# REQUIREMENTS
Reproduce the data below in full and exclude every picture.

===== DATA LINES

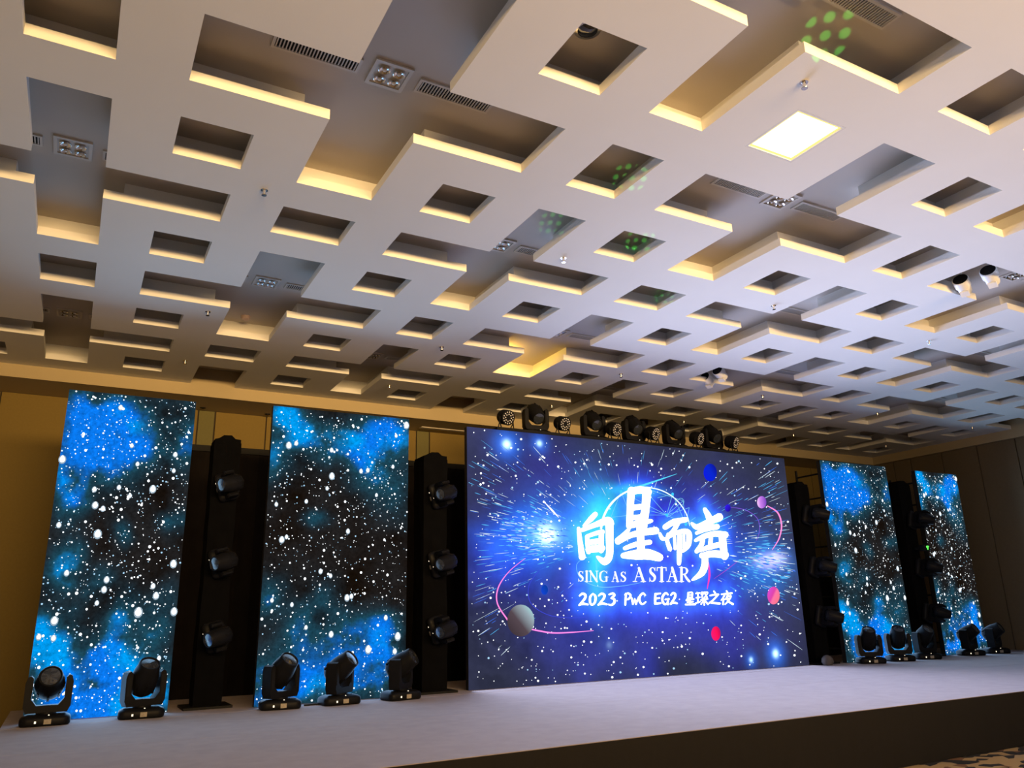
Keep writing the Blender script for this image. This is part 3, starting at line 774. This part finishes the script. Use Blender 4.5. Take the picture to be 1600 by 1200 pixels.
# ------------------------------------------------------------------ stage fixtures
def arm_profile():
    o = [(-.20,.13),(-.228,.19),(-.232,.44),(-.215,.50),(-.185,.515),(-.158,.49),(-.158,.27),(-.105,.205),(.105,.205),(.158,.27),(.158,.49),(.185,.515),(.215,.50),(.232,.44),(.228,.19),(.20,.13)]
    return o
def moving_head_proto(display=True):
    root = empty('moving_head_light')
    base = MB().loft(.245,.172,.075,[(0,.93),(.012,.98),(.03,1.0),(.072,1.0),(.09,.96),(.104,.86),(.116,.72)]).build('base', M_BLACK, root, smooth=True)
    if display:
        MB().box(-.01,.06,-.1745,-.168,.022,.072).build('display', M_DISPLAY, base)
        MB().box(-.10,-.082,-.174,-.168,.035,.058).build('status_lamp', E_DOT, base)
        MB().lathe([(.008,-.006),(.008,0)], 8, Matrix.Translation((0.03,-.142,.108)) @ Matrix.Rotation(math.pi/2,4,'X')).build('indicator', E_DOT, base)
    y = MB().extrude(arm_profile(), -.075, .075, 'y').lathe([(.10,.10),(.10,.135)], 20)
    yoke = y.build('yoke', M_BLACK, root, smooth=True)
    for s in (-1, 1):
        MB().box(s*.192-.022, s*.192+.022, -.079, -.075, .24, .46).build('yoke_trim', M_BLACK2, yoke)
    pivot = empty('tmp')
    COLprof = [(.04,-.205),(.095,-.195),(.132,-.16),(.149,-.09),(.149,.02),(.138,.09),(.122,.16),(.120,.195),(.112,.21),(.102,.21),(.096,.196),(.002,.192)]
    head = MB().lathe(COLprof, 24)
    for k in range(8):
        a = k*math.pi/4
        head.box(.13,.154,-.012,.012,-.14,-.02, Matrix.Rotation(a,4,'Z'))
    head = head.build('head', M_BLACK, root, smooth=True)
    MB().lathe([(.001,.208),(.05,.205),(.095,.199)], 20, cap=False).build('lens', M_LENS, head, smooth=True)
    bpy.data.objects.remove(pivot)
    head.location = (0, 0, .43)
    return root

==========

# WRITTEN REPLY
Keep writing the Blender script for this image. This is part 3, starting at line 774. This part finishes the script. Use Blender 4.5. Take the picture to be 1600 by 1200 pixels.
# ------------------------------------------------------------------ stage fixtures
def arm_profile():
    o = [(-.20,.13),(-.228,.19),(-.232,.44),(-.215,.50),(-.185,.515),(-.158,.49),(-.158,.27),(-.105,.205),(.105,.205),(.158,.27),(.158,.49),(.185,.515),(.215,.50),(.232,.44),(.228,.19),(.20,.13)]
    return o
def moving_head_proto(display=True):
    root = empty('moving_head_light')
    base = MB().loft(.245,.172,.075,[(0,.93),(.012,.98),(.03,1.0),(.072,1.0),(.09,.96),(.104,.86),(.116,.72)]).build('base', M_BLACK, root, smooth=True)
    if display:
        MB().box(-.01,.06,-.1745,-.168,.022,.072).build('display', M_DISPLAY, base)
        MB().box(-.10,-.082,-.174,-.168,.035,.058).build('status_lamp', E_DOT, base)
        MB().lathe([(.008,-.006),(.008,0)], 8, Matrix.Translation((0.03,-.142,.108)) @ Matrix.Rotation(math.pi/2,4,'X')).build('indicator', E_DOT, base)
    y = MB().extrude(arm_profile(), -.075, .075, 'y').lathe([(.10,.10),(.10,.135)], 20)
    yoke = y.build('yoke', M_BLACK, root, smooth=True)
    for s in (-1, 1):
        MB().box(s*.192-.022, s*.192+.022, -.079, -.075, .24, .46).build('yoke_trim', M_BLACK2, yoke)
    pivot = empty('tmp')
    COLprof = [(.04,-.205),(.095,-.195),(.132,-.16),(.149,-.09),(.149,.02),(.138,.09),(.122,.16),(.120,.195),(.112,.21),(.102,.21),(.096,.196),(.002,.192)]
    head = MB().lathe(COLprof, 24)
    for k in range(8):
        a = k*math.pi/4
        head.box(.13,.154,-.012,.012,-.14,-.02, Matrix.Rotation(a,4,'Z'))
    head = head.build('head', M_BLACK, root, smooth=True)
    MB().lathe([(.001,.208),(.05,.205),(.095,.199)], 20, cap=False).build('lens', M_LENS, head, smooth=True)
    bpy.data.objects.remove(pivot)
    head.location = (0, 0, .43)
    return root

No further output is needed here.